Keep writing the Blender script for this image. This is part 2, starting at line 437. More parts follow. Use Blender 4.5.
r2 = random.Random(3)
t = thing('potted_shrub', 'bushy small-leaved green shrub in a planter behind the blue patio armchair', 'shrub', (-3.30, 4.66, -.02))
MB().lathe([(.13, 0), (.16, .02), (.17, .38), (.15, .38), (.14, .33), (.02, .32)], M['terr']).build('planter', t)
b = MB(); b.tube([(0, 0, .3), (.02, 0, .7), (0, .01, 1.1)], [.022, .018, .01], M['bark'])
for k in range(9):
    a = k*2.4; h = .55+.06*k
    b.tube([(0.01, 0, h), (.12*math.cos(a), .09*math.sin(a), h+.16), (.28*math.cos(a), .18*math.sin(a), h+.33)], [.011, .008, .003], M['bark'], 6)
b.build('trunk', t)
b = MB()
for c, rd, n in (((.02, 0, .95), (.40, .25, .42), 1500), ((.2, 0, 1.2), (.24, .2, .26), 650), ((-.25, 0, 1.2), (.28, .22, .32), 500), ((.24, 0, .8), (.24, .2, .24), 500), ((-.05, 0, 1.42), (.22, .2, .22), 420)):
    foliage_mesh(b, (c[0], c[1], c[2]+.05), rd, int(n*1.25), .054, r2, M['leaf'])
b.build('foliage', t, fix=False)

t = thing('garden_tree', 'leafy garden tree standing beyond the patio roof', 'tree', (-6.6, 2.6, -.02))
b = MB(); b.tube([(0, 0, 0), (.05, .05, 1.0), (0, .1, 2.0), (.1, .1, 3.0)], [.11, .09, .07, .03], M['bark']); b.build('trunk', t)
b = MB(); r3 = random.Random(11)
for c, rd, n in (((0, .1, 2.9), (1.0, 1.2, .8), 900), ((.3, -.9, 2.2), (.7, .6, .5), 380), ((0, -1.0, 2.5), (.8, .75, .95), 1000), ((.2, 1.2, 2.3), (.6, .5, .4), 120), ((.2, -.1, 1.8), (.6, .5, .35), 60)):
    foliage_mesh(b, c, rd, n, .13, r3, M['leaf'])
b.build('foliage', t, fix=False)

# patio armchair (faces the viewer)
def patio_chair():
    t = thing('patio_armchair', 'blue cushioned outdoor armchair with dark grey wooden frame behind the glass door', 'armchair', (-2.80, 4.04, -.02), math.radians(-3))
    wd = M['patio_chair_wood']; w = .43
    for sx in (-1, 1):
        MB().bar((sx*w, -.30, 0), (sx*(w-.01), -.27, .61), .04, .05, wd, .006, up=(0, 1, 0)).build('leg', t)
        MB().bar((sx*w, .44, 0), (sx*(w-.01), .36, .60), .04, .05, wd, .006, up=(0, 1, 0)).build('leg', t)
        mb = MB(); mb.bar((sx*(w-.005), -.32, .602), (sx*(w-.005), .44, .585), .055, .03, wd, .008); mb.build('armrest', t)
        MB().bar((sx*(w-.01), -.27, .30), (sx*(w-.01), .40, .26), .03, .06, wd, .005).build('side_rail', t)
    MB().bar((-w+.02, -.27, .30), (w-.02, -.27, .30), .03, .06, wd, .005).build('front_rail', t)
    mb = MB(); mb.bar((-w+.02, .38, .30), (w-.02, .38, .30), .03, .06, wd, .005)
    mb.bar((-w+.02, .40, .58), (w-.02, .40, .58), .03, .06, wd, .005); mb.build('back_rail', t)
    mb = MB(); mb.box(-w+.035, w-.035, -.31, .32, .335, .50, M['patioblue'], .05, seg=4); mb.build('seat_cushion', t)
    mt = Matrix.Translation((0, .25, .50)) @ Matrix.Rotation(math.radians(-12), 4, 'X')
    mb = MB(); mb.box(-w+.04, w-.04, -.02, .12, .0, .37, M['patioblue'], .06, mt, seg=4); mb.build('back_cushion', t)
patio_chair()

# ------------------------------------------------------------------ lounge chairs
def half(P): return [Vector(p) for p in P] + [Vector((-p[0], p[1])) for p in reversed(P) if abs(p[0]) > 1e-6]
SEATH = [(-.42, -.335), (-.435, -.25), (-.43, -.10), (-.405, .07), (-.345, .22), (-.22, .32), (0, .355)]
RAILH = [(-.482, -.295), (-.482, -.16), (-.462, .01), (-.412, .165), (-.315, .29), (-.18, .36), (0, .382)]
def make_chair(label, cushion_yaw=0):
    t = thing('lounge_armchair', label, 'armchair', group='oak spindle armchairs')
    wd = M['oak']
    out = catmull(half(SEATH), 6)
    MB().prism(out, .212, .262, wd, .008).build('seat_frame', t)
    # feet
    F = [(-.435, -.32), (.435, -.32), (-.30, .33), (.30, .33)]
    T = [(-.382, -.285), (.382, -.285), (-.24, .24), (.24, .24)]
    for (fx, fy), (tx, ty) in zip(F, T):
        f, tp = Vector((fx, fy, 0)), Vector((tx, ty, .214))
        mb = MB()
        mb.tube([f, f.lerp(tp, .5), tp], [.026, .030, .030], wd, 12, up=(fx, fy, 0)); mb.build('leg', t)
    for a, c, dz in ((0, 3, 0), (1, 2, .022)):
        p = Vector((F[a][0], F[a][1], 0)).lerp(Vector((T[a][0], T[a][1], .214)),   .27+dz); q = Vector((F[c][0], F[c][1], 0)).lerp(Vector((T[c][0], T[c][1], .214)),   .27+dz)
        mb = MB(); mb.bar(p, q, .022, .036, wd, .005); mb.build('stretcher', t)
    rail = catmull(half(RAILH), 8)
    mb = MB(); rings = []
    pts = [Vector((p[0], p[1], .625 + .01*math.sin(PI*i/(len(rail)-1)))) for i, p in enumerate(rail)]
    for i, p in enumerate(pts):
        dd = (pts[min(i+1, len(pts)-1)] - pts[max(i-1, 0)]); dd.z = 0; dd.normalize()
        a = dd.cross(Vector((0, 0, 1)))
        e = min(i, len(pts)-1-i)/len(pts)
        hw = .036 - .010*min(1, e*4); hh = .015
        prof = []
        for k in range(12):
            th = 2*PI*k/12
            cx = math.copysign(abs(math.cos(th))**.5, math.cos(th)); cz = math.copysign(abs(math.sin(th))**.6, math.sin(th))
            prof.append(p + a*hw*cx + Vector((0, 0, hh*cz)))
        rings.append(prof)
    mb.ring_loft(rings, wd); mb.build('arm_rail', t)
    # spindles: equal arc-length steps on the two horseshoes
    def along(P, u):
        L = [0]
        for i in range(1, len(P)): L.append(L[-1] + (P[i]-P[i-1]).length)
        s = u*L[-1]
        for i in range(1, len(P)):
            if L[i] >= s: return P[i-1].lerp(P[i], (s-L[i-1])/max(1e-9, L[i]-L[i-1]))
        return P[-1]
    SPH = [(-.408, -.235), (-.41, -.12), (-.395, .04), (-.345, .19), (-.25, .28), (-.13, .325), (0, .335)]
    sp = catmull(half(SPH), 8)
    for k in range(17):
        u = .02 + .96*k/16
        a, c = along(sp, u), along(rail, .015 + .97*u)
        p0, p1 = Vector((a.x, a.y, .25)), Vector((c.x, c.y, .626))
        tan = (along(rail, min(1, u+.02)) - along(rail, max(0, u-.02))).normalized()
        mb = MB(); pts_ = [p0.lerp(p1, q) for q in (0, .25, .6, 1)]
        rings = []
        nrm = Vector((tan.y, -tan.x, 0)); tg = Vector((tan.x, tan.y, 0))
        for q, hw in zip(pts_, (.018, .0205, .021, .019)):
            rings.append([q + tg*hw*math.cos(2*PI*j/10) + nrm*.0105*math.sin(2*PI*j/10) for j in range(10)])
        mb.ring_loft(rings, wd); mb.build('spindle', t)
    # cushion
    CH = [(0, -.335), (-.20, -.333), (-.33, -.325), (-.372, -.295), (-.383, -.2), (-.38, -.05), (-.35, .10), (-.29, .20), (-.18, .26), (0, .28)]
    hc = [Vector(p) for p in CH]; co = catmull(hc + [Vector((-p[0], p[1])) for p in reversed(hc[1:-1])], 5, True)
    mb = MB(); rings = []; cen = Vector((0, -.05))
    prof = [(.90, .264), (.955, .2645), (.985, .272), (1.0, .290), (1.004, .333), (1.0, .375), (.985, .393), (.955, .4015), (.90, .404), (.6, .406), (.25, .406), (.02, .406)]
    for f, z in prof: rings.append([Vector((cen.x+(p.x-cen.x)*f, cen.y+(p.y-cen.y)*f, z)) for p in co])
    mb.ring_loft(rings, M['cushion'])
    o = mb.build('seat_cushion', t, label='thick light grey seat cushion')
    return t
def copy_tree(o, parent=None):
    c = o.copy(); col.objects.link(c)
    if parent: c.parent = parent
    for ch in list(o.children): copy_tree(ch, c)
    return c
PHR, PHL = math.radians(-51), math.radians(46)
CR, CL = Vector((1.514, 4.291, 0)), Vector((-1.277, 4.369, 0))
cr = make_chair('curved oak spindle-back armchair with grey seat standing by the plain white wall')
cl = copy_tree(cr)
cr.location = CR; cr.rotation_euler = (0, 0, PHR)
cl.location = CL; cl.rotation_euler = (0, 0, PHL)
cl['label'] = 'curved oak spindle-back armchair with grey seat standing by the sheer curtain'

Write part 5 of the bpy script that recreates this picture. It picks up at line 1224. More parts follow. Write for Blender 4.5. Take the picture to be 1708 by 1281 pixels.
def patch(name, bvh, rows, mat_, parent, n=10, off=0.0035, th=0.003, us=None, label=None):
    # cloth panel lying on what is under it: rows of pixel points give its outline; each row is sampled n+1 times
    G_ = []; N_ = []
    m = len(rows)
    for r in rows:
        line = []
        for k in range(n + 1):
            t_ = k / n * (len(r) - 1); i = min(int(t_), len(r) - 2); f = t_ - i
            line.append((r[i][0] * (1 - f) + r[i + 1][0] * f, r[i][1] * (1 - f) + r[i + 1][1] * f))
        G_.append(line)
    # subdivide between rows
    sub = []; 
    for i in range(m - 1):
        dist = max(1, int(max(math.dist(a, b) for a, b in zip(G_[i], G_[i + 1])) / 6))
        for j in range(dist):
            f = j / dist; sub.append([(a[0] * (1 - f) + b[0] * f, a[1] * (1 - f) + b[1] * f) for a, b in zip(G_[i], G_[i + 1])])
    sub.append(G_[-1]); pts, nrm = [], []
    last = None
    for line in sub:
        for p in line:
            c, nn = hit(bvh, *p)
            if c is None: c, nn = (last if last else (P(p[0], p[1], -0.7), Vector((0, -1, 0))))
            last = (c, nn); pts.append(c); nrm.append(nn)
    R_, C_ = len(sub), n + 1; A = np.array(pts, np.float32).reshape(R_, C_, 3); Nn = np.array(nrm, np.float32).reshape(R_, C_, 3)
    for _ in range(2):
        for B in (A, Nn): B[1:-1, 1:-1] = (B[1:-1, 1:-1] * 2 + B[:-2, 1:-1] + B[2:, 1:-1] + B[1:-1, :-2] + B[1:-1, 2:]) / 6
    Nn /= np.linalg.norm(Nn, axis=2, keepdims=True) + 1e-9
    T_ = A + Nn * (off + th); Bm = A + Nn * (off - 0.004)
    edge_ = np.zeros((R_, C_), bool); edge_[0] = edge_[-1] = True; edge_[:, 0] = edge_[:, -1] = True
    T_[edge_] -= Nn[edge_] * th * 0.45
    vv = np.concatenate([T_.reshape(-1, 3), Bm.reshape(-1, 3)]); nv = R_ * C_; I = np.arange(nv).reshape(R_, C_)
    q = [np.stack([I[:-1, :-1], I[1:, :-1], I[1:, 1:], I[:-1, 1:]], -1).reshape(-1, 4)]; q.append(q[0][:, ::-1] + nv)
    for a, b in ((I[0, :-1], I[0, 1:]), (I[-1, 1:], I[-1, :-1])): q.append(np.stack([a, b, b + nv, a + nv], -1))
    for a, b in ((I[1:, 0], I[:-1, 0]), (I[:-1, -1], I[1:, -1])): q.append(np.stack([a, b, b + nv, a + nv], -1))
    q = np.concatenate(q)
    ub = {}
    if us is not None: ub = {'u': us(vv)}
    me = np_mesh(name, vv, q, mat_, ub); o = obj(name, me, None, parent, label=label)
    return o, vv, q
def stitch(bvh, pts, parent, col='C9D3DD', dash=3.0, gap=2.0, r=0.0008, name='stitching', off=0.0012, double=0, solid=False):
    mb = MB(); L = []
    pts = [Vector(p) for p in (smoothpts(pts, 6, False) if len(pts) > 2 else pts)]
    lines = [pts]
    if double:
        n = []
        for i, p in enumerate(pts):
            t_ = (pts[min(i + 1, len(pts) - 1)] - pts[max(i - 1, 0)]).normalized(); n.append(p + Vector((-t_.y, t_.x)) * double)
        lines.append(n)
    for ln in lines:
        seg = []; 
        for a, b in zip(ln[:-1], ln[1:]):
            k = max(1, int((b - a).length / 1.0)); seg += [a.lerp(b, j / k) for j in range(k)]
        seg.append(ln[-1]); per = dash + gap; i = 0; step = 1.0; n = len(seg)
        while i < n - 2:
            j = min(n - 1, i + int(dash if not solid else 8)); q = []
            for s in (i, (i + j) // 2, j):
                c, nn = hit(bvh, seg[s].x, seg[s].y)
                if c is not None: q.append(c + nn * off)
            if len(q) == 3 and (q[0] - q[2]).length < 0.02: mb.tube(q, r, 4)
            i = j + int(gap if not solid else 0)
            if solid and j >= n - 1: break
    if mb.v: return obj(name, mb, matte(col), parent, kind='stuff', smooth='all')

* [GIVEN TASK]
Where a line above contains the word "part", copy that line.

* [THE COMPLETED TASK]
Keep writing the Blender script for this image. This is part 2, starting at line 437. More parts follow. Use Blender 4.5.
Write part 5 of the bpy script that recreates this picture. It picks up at line 1224. More parts follow. Write for Blender 4.5. Take the picture to be 1708 by 1281 pixels.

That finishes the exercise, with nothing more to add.